Dan couldn't wait for me to see the canyon south of St George and kept talking about it miles before we were even there. We hit the canyon and my jaw dropped....for those who have not seen this marvel, it is sheer rock faced cliffs and gullies and absolutely breathtakingly gorgeous. My friend said something catty to Dan about watching out because I will be asking him to stop any second now so I can collect a rock and how he'd better not do it. Bless his heart but he immediately pulled over, hopped out of the truck, and started up the slope next to the road because (as he put it) he was sure he'd just spotted the perfect rock for me. This gal sat in disbelief as Dan encouraged me to hop out, take my time and be sure to find the rock that I really wanted.

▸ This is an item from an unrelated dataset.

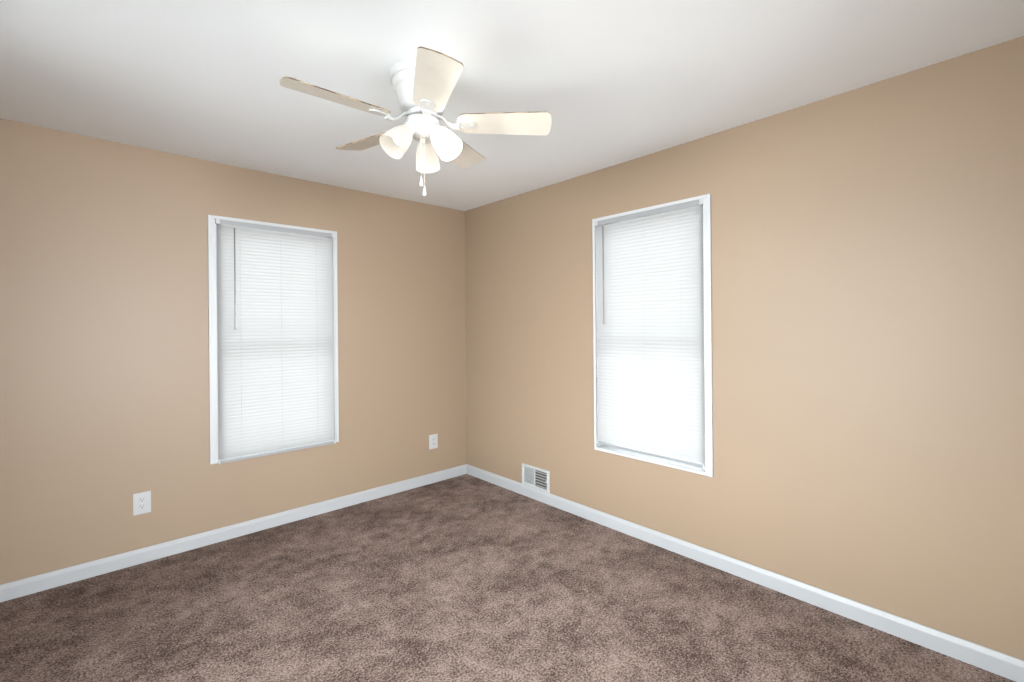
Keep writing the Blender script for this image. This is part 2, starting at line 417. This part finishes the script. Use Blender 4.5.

Of course it has also taken a life of its own....Dan and Bill (respectively my bosses) now grab me rocks from all of their trips. Dan had to top himself by grabbing a box while he was in Orlando and dumped in sand, shells and rocks from a beach near his hotel, even wading out into the surf to collect a floating coconut! He then shipped everything to me UPS overnight rather than try to carry it all home (or try to explain to airline security why he just had to bring home his homemade "beach-in-a-box).

I have decorated with rocks for so long now that I can't see myself in a home without a few rocks strewn around. I stumbled across a picture last year of a gal who had an interesting collection of smooth river rocks across her mantlepiece...looking like modern sculpture. I tore the picture out of that magazine, drooling with envy over how amazing it looked and promising myself that someday I too would have such a mantlepiece arrangement.

Funny hobby? Maybe...but as I said before its a cheap hobby, infinately satisfying and, for the most part, pretty darn unique.